The catch worth knowing before you paste

That same trick has three costs. Screen readers often read these symbols incorrectly or skip them, so styled text is a genuine accessibility problem — a blind follower may hear nothing where your bold word was. Search inside the app doesn’t recognise them as the underlying letters, so a styled keyword effectively disappears from results. And on weighted platforms they cost more: X counts most of these glyphs as two characters, so check the styled version in our character counter if space is tight. The honest rule: style a few words for emphasis, never a whole caption.

Where a styled word actually earns its place

Used with restraint, it does real work: one bold phrase to mark the single takeaway in a LinkedIn post, an italic aside that reads as a lowered voice, a bold label starting each line of a list. The discipline is the same one good captions need — earn attention, then spend it once. If your goal is readable spacing rather than emphasis, that’s a different fix: our line break generator keeps the blank lines platforms otherwise strip, and the guide to formatting social text covers when each is worth it.

Frequently asked questions

Why don't Instagram and LinkedIn have real bold and italic?

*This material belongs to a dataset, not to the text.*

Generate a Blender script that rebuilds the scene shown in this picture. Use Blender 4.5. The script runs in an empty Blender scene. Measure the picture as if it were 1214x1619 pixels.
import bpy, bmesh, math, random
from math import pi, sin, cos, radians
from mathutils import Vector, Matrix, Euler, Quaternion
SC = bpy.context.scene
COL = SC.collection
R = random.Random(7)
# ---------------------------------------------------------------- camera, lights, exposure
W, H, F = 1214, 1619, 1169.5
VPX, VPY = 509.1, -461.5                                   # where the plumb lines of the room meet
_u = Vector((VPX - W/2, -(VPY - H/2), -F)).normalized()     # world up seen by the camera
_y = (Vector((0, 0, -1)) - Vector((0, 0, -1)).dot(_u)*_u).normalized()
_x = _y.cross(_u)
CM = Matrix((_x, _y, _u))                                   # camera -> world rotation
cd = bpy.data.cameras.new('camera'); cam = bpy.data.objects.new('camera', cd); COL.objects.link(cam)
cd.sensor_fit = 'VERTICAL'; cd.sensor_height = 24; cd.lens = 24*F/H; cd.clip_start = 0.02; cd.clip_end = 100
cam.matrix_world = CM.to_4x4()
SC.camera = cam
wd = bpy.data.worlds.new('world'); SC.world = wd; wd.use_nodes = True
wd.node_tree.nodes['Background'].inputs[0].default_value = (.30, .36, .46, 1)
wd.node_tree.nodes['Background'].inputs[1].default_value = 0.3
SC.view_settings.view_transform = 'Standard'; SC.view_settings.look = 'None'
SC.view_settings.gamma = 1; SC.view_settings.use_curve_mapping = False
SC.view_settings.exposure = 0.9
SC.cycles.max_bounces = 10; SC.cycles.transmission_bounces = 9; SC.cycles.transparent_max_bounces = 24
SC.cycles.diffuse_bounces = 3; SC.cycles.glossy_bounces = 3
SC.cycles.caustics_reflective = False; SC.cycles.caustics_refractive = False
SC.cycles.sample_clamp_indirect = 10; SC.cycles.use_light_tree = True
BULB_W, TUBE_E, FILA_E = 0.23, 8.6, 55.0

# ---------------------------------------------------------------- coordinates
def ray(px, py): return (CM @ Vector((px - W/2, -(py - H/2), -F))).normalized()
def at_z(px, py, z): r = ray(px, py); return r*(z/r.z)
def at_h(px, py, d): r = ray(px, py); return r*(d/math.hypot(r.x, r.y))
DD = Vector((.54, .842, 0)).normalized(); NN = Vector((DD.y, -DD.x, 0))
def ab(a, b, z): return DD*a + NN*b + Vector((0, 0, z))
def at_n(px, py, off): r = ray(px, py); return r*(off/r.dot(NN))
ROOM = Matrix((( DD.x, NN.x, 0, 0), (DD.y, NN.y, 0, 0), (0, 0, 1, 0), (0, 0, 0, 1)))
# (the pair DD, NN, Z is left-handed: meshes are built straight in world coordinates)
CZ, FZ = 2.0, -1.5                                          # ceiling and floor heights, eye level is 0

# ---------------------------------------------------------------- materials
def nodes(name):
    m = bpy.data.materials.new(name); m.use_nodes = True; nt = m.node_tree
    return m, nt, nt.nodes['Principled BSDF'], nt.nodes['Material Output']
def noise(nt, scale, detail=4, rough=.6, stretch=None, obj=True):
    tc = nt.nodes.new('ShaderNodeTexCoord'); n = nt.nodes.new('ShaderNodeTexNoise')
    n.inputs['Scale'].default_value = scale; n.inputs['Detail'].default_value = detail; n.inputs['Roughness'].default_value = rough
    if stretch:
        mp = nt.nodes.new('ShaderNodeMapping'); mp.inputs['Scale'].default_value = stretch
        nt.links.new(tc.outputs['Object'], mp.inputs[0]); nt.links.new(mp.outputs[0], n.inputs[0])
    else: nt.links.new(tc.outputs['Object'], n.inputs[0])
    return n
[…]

Their post fields store plain text, with no rich-formatting layer like a document editor has — so there's no "bold" attribute to switch on. This generator works around that by swapping your letters for characters from Unicode's Mathematical Alphanumeric Symbols block, which already look bold or italic. The platform stores them as ordinary text because, to it, that's exactly what they are.

How do I get bold or fancy fonts in my Instagram bio?

Type your text here, copy the bold (or italic, serif, or monospace) version, and paste it into your Instagram bio, caption, or profile. These 'Instagram fonts' are actually Unicode look-alike characters, not a real font — which is why they paste anywhere, including TikTok, X, and Facebook. That's also the catch: screen readers can't read them and they hurt searchability, so use them on a word or two for emphasis, never your whole bio. The tool spells out that trade-off honestly before you copy.

Will everyone actually see the bold text?

On current phones and computers, almost always — these characters are part of standard Unicode and ship with every modern font. The rare exception is an old device or a niche app whose font lacks the glyphs, where a styled letter can show as a box (□). It degrades to a missing-character box, not to gibberish, so the risk is cosmetic rather than confusing.

Does styled text hurt accessibility or reach?

Accessibility, yes — and it's the real cost. Screen readers often read these characters wrong or skip them, so a profile name in fancy bold can be announced as nothing at all. They also aren't indexed as the underlying letters, so styling a keyword can hide it from search inside the app. Use it for a few words of emphasis, never for a whole caption, a CTA, or anything a blind reader needs to hear.

Do these characters count toward the character limit?

Yes — each styled letter is still one character, and on weighted platforms it can cost more. X counts most of these symbols as two rather than one, so a fully bolded tweet eats your 280 roughly twice as fast. If you're tight on space, check the styled version in our character counter before you publish.

Can I use this in my bio, name, or hashtags?

Bios and name fields, yes — that's one of the safer places for a single bold word. Hashtags, no: a styled # is not the same character as a real one, so #𝗹𝗮𝘂𝗻𝗰𝗵 won't be clickable or grouped with #launch. Keep hashtags as plain text and reserve styling for body copy.

Is anything uploaded to a server?

No. The conversion runs entirely in your browser — your text is never sent anywhere, and there's no account or log. Copy what you need and close the tab.